How to Battle Self-Doubt in Writing

There are many difficulties in writing. It’s deceptively hard. Even if you’ve only ever written an email, you’ve most likely encountered at least some of its challenges. Grammar. Spelling. Finding the best way to communicate clearly. That’s just the beginning.

Hello, terrifying blank page.

One of the most difficult aspects of my own writing experience has been that little voice in my head. The one that tells me this is all a bunch of crap, the one that tells me I can’t do it, and why am I even trying? I’m wasting my time. Better to just give up now. That voice won’t shut up. It’s always there, making writing a battle on not one, but two, fronts — the outward one of structure, plot, style, etc. and the inner one of silencing the nagging self-doubt. Some days I win and I can get my writing done, even feel good about it. Too many other days, though, the voice succeeds and can send me away from my projects, scared to open them up and hear all the doubts run through my head again.

The presence of the voice can be convincing in itself. I’ve found myself questioning if I really should be writing, if it really is my dream. If so, why am I always caught in this struggle? Why do I find it so hard to do what I supposedly love and strive for? Why, in essence, does it often feel like pulling teeth just to get a few hundred words on the page? What am I doing wrong?

What I’ve been learning over the years is that I have to keep going into battle. The more I brace myself, open up Word, and get to it, the easier it becomes every day to face the fear and get started. The voice is still there and it’s still really hard. It still beats me, a lot. It can evolve and start forming new doubts, outmaneuvering me. Lately I’ve felt it most in the way I question my writing voice. I’ll catch myself in an inner dialogue about how I don’t have anything new to say, or funny, or worthwhile. That I’m boring. Then I’ll remember that this is the self-doubt rearing its ugly head.

“Life is a recycling center, where all the concerns and dramas of humankind get recycled back and forth across the universe. But what you have to offer is your own sensibility, maybe your own sense of humor or insider pathos or meaning. All of us can sing the same song, and there will still be four billion different renditions.” — Anne Lamott, Bird by Bird

When it’s especially bad (and even when it isn’t) I turn to other writers, either interviews on YouTube or podcasts, or writing memoirs. Anne Lamott’s Bird by Bird and Stephen King’s On Writing are worthy classics for this purpose. Ann Patchett (one of my favorite writers) has incredibly straightforward and blunt things to say about writing that make me itch to get back at it. She can make me feel like there is no time to waste, and she’s right.
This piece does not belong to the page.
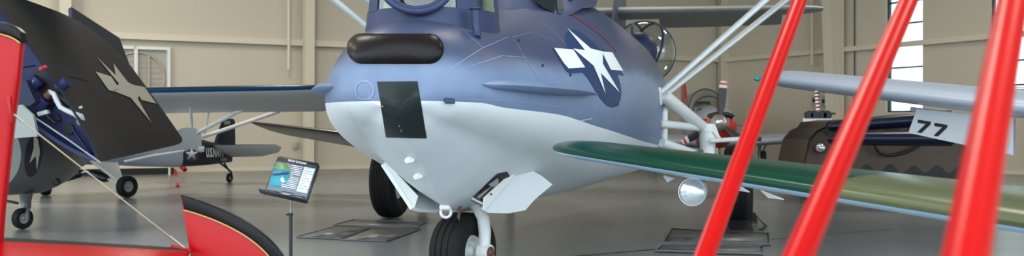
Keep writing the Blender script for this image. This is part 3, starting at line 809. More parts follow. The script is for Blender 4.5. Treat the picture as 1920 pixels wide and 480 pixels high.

“If you want to write, practice writing. Practice it for hours a day, not to come up with a story you can publish, but because you long to learn how to write well, because there is something that you alone can say.” -Ann Patchett, This is the Story of a Happy Marriage

So, I will keep moving forward. I refuse to lose. I refuse to give up my dream. Even if I’m one in a sea of thousands or millions. Even if I work on something and it doesn’t get published or I need to abandon it and move on. Writing isn’t a means to an end. It’s about commitment, about doing something even when it’s hard, slowly evolving thanks to hours of toil and headache. It helps to know I’m not alone. Thanks to the feeling of a shared community of writers, when that little voice starts nagging, it’s easier to ignore it and keep working.